Exercise task —
Repeat the whole listing exactly as written.

┏━━

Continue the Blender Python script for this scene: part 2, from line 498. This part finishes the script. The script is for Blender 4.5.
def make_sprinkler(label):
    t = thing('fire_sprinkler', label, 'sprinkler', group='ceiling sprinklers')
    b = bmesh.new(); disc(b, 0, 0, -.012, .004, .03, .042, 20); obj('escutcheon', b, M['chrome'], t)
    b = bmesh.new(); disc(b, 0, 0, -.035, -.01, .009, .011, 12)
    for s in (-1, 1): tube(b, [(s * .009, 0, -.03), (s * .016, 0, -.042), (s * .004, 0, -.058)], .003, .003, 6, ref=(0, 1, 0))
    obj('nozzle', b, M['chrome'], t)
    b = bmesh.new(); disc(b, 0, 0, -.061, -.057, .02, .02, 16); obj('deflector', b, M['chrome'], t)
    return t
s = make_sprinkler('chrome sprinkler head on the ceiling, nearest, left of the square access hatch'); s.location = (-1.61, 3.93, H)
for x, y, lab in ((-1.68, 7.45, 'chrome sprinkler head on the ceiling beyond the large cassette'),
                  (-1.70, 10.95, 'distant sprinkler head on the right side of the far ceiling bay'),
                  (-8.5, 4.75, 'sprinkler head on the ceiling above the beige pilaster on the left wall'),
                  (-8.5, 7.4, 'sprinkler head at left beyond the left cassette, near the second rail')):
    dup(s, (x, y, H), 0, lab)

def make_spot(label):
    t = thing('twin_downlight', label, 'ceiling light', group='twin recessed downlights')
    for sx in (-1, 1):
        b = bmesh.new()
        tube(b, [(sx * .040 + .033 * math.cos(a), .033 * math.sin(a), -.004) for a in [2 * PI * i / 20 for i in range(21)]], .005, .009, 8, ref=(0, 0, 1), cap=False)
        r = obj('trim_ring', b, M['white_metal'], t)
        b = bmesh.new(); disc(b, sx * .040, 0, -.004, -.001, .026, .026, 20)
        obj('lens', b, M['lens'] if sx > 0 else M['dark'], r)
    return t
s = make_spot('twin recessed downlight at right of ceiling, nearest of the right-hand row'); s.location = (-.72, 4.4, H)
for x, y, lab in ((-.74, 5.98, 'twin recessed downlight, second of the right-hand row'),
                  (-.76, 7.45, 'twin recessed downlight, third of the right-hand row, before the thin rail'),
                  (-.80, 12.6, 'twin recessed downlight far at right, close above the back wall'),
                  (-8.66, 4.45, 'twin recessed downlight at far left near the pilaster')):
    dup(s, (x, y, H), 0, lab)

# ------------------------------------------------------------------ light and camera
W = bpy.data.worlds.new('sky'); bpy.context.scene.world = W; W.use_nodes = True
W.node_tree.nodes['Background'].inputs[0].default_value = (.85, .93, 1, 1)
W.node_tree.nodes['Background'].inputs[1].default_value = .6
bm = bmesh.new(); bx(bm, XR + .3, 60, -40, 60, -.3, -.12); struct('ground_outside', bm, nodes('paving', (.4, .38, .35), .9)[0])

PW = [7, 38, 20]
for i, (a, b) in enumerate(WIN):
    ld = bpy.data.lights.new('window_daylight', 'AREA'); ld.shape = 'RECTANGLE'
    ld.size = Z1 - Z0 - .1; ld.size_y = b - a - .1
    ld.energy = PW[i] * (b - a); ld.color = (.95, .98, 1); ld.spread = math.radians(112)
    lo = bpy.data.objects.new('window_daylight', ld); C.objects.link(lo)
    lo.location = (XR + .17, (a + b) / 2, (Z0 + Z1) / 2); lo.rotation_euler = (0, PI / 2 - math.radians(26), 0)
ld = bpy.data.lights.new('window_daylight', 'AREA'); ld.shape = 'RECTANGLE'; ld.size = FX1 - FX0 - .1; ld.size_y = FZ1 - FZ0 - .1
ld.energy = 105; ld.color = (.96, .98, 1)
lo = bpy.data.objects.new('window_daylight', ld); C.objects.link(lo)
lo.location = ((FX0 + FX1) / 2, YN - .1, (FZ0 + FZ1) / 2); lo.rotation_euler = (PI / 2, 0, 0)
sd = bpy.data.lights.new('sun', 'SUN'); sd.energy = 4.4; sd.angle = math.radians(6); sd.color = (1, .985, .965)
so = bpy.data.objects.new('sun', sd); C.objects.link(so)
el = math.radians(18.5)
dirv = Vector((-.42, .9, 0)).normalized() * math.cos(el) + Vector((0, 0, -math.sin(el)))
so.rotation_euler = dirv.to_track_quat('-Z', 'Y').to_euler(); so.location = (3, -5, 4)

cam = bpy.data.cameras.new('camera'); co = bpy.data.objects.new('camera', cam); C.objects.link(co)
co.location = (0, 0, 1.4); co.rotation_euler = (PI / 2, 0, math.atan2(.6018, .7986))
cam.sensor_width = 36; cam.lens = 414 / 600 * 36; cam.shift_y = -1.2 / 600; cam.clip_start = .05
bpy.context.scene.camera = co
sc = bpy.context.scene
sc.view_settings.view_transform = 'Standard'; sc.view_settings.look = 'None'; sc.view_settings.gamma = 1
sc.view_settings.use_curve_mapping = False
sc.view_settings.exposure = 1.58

┗━━

Output for this exercise —
Continue the Blender Python script for this scene: part 2, from line 498. This part finishes the script. The script is for Blender 4.5.
def make_sprinkler(label):
    t = thing('fire_sprinkler', label, 'sprinkler', group='ceiling sprinklers')
    b = bmesh.new(); disc(b, 0, 0, -.012, .004, .03, .042, 20); obj('escutcheon', b, M['chrome'], t)
    b = bmesh.new(); disc(b, 0, 0, -.035, -.01, .009, .011, 12)
    for s in (-1, 1): tube(b, [(s * .009, 0, -.03), (s * .016, 0, -.042), (s * .004, 0, -.058)], .003, .003, 6, ref=(0, 1, 0))
    obj('nozzle', b, M['chrome'], t)
    b = bmesh.new(); disc(b, 0, 0, -.061, -.057, .02, .02, 16); obj('deflector', b, M['chrome'], t)
    return t
s = make_sprinkler('chrome sprinkler head on the ceiling, nearest, left of the square access hatch'); s.location = (-1.61, 3.93, H)
for x, y, lab in ((-1.68, 7.45, 'chrome sprinkler head on the ceiling beyond the large cassette'),
                  (-1.70, 10.95, 'distant sprinkler head on the right side of the far ceiling bay'),
                  (-8.5, 4.75, 'sprinkler head on the ceiling above the beige pilaster on the left wall'),
                  (-8.5, 7.4, 'sprinkler head at left beyond the left cassette, near the second rail')):
    dup(s, (x, y, H), 0, lab)

def make_spot(label):
    t = thing('twin_downlight', label, 'ceiling light', group='twin recessed downlights')
    for sx in (-1, 1):
        b = bmesh.new()
        tube(b, [(sx * .040 + .033 * math.cos(a), .033 * math.sin(a), -.004) for a in [2 * PI * i / 20 for i in range(21)]], .005, .009, 8, ref=(0, 0, 1), cap=False)
        r = obj('trim_ring', b, M['white_metal'], t)
        b = bmesh.new(); disc(b, sx * .040, 0, -.004, -.001, .026, .026, 20)
        obj('lens', b, M['lens'] if sx > 0 else M['dark'], r)
    return t
s = make_spot('twin recessed downlight at right of ceiling, nearest of the right-hand row'); s.location = (-.72, 4.4, H)
for x, y, lab in ((-.74, 5.98, 'twin recessed downlight, second of the right-hand row'),
                  (-.76, 7.45, 'twin recessed downlight, third of the right-hand row, before the thin rail'),
                  (-.80, 12.6, 'twin recessed downlight far at right, close above the back wall'),
                  (-8.66, 4.45, 'twin recessed downlight at far left near the pilaster')):
    dup(s, (x, y, H), 0, lab)

# ------------------------------------------------------------------ light and camera
W = bpy.data.worlds.new('sky'); bpy.context.scene.world = W; W.use_nodes = True
W.node_tree.nodes['Background'].inputs[0].default_value = (.85, .93, 1, 1)
W.node_tree.nodes['Background'].inputs[1].default_value = .6
bm = bmesh.new(); bx(bm, XR + .3, 60, -40, 60, -.3, -.12); struct('ground_outside', bm, nodes('paving', (.4, .38, .35), .9)[0])

PW = [7, 38, 20]
for i, (a, b) in enumerate(WIN):
    ld = bpy.data.lights.new('window_daylight', 'AREA'); ld.shape = 'RECTANGLE'
    ld.size = Z1 - Z0 - .1; ld.size_y = b - a - .1
    ld.energy = PW[i] * (b - a); ld.color = (.95, .98, 1); ld.spread = math.radians(112)
    lo = bpy.data.objects.new('window_daylight', ld); C.objects.link(lo)
    lo.location = (XR + .17, (a + b) / 2, (Z0 + Z1) / 2); lo.rotation_euler = (0, PI / 2 - math.radians(26), 0)
ld = bpy.data.lights.new('window_daylight', 'AREA'); ld.shape = 'RECTANGLE'; ld.size = FX1 - FX0 - .1; ld.size_y = FZ1 - FZ0 - .1
ld.energy = 105; ld.color = (.96, .98, 1)
lo = bpy.data.objects.new('window_daylight', ld); C.objects.link(lo)
lo.location = ((FX0 + FX1) / 2, YN - .1, (FZ0 + FZ1) / 2); lo.rotation_euler = (PI / 2, 0, 0)
sd = bpy.data.lights.new('sun', 'SUN'); sd.energy = 4.4; sd.angle = math.radians(6); sd.color = (1, .985, .965)
so = bpy.data.objects.new('sun', sd); C.objects.link(so)
el = math.radians(18.5)
dirv = Vector((-.42, .9, 0)).normalized() * math.cos(el) + Vector((0, 0, -math.sin(el)))
so.rotation_euler = dirv.to_track_quat('-Z', 'Y').to_euler(); so.location = (3, -5, 4)

cam = bpy.data.cameras.new('camera'); co = bpy.data.objects.new('camera', cam); C.objects.link(co)
co.location = (0, 0, 1.4); co.rotation_euler = (PI / 2, 0, math.atan2(.6018, .7986))
cam.sensor_width = 36; cam.lens = 414 / 600 * 36; cam.shift_y = -1.2 / 600; cam.clip_start = .05
bpy.context.scene.camera = co
sc = bpy.context.scene
sc.view_settings.view_transform = 'Standard'; sc.view_settings.look = 'None'; sc.view_settings.gamma = 1
sc.view_settings.use_curve_mapping = False
sc.view_settings.exposure = 1.58